Andy McKay

Oct 02, 2016

Your own AMO


Back when I started on addons.mozilla.org (AMO) there was a suggestion lurking in the background… “what if I wanted to run my own copy of addons.mozilla.org”?

I’m never been quite sure if that would be something someone would actually want to do, but people kept mentioning it. I think for a while for some associated Mozilla projects might have tried it, but in the six years of the project I’ve seen zero bugs about anyone actually doing it. Just some talk of “well if you wanted to do it…”.

I think we can finally lay to rest that while AMO is an open source project (and long may it stay it that way) and running your own version is technically possible, it’s not something Mozilla should worry about or support.

This decision is bolstered by a couple of things that happened in the add-ons community recently: add-on signing, which means that Mozilla can be the only one to sign add-ons for Firefox and the use of Firefox Accounts for authentication.

These are things you can work around or re-purpose, but in the end you’ll probably find that these things are not worth the effort when it comes down to it.
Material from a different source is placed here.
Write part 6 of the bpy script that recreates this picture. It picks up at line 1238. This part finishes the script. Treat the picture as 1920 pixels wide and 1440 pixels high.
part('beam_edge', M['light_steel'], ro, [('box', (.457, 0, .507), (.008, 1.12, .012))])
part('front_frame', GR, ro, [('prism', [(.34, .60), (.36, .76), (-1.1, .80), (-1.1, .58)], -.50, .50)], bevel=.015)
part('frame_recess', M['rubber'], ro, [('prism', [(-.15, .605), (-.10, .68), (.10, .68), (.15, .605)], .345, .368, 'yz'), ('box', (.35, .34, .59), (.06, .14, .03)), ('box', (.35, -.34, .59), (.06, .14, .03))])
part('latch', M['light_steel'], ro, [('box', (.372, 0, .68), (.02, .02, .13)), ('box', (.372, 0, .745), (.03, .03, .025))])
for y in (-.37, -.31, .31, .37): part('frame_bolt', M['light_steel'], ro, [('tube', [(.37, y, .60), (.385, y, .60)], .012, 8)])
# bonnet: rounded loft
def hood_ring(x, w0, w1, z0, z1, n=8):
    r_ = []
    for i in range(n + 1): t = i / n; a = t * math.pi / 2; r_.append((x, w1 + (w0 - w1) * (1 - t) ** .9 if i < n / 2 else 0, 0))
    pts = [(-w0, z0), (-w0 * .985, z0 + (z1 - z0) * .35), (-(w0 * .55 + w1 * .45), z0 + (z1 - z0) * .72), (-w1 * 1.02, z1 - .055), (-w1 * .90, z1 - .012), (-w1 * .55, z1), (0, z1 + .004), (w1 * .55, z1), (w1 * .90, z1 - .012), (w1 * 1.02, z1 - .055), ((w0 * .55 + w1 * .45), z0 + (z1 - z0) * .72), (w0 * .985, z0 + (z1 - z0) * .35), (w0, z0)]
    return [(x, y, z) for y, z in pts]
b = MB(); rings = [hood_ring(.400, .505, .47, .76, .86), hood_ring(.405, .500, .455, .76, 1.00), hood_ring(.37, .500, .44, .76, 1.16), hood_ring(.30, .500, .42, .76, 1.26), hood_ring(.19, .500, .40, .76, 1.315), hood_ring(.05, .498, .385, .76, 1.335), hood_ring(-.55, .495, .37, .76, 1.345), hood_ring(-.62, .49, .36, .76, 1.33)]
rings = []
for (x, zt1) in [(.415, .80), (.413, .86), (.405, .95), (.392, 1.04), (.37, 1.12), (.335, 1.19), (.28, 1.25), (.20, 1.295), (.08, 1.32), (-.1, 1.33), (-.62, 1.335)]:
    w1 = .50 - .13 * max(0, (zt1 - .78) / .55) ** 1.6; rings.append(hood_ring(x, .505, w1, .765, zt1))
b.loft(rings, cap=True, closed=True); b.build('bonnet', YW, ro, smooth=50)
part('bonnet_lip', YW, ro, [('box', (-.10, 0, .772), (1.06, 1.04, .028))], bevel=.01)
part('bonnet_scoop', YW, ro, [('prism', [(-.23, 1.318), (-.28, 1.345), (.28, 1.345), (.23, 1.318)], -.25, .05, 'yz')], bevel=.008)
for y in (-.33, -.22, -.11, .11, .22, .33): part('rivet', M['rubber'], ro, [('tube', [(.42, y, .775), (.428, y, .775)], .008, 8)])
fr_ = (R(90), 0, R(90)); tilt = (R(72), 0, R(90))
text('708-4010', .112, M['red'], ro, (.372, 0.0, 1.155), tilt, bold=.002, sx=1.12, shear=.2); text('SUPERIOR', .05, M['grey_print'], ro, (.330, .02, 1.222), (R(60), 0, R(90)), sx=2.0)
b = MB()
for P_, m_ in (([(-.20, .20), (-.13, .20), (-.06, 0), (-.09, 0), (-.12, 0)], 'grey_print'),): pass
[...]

From a contribution point of view AMO is very easy to set up and install these days. Pull down the docker containers, run them and you are going. You’ll have a setup that is really similar to production in a few minutes. As an aside: development and production actually use slightly different docker containers, but that will be merged in the future.

From a development point of view, knowing that AMO is only ever deployed in one way makes life so very much easier. We don’t have to support multiple OS’s, environments or combinations that will never happen in production.

Recently we’ve started to move to API driven site and that means that all the data in AMO is now exposed through an API. So if you want to do something with AMO data, the best thing to do is start playing with the API to grab some data and remix that add-on data as much as you’d like (example).

So AMO is still open source and remain so, it just won’t support every single option in its development and I think that’s a good thing.